>> Start Records for the task
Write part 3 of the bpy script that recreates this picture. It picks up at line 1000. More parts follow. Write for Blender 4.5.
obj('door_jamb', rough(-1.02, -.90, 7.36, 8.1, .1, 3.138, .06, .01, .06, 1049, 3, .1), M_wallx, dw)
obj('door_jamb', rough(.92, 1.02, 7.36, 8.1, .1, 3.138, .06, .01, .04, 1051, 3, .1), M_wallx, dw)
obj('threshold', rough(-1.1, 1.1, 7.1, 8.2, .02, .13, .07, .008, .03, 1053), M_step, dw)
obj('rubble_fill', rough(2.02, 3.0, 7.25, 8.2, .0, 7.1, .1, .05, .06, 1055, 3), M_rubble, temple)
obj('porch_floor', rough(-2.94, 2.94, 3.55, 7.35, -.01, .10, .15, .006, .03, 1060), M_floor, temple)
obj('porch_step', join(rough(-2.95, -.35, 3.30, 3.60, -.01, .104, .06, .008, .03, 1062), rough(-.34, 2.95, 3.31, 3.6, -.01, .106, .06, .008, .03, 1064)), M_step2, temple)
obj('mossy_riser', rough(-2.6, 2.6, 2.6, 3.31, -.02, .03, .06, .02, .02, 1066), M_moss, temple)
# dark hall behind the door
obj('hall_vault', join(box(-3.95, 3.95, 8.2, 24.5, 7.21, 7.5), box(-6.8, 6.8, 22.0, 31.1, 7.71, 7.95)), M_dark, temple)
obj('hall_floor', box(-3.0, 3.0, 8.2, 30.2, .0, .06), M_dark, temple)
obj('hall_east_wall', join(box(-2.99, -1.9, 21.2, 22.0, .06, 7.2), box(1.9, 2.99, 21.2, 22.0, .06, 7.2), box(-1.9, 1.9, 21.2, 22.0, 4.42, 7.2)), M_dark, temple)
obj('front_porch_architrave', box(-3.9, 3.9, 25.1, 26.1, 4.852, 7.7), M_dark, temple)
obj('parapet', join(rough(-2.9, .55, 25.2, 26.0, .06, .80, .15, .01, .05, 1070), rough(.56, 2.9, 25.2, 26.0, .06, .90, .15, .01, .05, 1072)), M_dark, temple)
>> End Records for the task
>> Start Records for the task
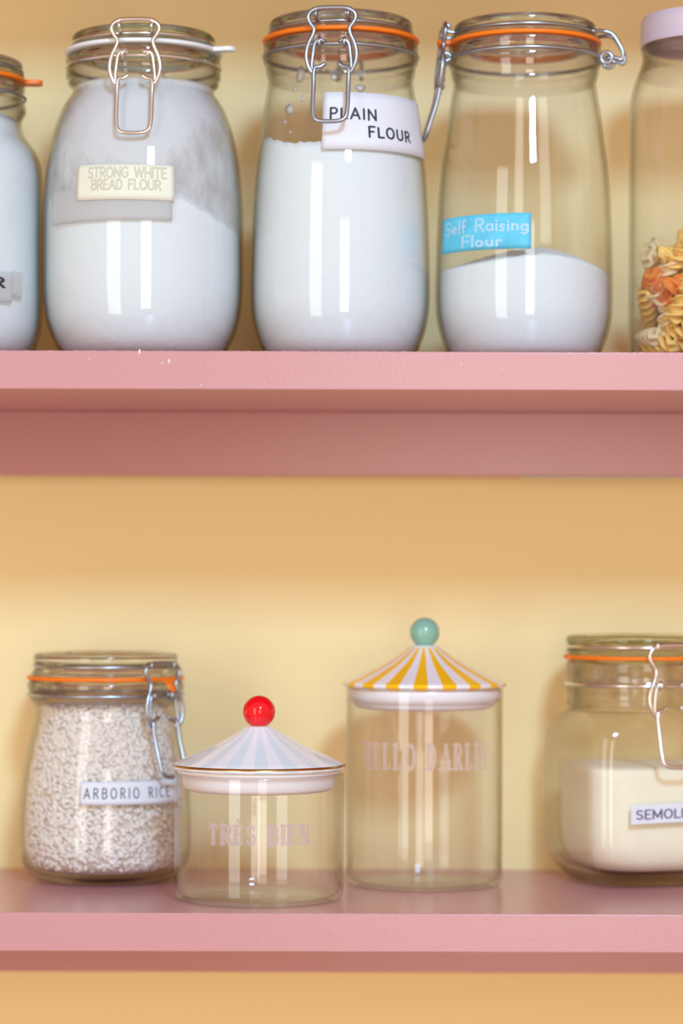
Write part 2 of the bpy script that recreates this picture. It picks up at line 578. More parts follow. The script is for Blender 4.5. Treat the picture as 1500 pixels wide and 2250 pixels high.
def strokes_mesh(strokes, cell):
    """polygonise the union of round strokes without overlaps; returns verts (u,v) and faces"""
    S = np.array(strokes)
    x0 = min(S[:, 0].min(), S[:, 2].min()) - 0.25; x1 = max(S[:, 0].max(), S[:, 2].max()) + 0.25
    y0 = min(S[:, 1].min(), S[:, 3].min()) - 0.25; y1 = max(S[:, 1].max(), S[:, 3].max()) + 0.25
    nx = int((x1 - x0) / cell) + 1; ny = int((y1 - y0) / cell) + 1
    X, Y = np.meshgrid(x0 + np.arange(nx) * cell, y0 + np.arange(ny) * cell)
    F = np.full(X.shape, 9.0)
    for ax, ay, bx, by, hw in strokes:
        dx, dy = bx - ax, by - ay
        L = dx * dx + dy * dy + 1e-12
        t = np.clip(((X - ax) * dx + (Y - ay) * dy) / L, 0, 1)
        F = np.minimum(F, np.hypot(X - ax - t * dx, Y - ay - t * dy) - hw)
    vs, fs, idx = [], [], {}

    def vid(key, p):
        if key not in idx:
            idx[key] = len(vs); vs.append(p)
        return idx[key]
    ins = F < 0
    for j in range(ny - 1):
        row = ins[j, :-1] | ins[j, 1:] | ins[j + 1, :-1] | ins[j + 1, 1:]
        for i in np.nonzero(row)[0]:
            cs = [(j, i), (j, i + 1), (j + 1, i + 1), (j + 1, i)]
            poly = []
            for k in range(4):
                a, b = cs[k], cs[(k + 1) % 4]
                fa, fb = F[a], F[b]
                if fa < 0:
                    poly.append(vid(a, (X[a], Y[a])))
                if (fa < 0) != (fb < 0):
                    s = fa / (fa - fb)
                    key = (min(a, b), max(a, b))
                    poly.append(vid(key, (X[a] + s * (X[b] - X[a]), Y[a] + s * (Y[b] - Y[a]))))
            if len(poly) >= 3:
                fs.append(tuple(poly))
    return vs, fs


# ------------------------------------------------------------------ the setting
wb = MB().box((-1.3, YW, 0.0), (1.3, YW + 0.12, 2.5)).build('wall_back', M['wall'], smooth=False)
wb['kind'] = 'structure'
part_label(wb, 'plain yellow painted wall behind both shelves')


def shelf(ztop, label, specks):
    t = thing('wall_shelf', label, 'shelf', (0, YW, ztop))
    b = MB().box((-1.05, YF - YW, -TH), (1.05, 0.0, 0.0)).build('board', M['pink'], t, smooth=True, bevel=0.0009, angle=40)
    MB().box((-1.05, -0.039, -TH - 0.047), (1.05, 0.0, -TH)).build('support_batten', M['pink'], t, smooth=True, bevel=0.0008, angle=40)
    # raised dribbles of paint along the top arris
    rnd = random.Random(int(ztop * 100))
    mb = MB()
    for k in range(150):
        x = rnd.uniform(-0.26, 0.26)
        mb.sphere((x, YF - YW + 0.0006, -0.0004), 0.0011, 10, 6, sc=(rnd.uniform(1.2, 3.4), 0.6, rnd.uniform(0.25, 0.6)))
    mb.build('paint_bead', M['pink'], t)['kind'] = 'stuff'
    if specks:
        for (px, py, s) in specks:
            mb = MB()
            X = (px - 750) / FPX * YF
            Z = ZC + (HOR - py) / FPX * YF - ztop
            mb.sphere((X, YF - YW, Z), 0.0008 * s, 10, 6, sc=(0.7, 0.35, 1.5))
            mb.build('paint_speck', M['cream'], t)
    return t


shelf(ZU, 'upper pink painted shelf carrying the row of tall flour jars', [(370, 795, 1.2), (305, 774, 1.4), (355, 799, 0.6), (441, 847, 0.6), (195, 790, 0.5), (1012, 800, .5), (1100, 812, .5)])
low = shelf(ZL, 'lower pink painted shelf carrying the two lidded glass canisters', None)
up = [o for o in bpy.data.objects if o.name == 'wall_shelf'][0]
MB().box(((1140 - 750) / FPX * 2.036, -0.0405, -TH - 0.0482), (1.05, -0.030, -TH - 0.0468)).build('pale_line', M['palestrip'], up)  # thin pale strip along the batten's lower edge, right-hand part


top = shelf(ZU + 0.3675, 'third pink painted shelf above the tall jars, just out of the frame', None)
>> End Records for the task
| Work to be completed |
Retype the portion of the data above that starts on the line with "7.95)), M_dark, temple)" and finishes on the line with "30.2, .0, .06), M_dark, temple)", including both of those lines.

| The completed task |
obj('hall_vault', join(box(-3.95, 3.95, 8.2, 24.5, 7.21, 7.5), box(-6.8, 6.8, 22.0, 31.1, 7.71, 7.95)), M_dark, temple)
obj('hall_floor', box(-3.0, 3.0, 8.2, 30.2, .0, .06), M_dark, temple)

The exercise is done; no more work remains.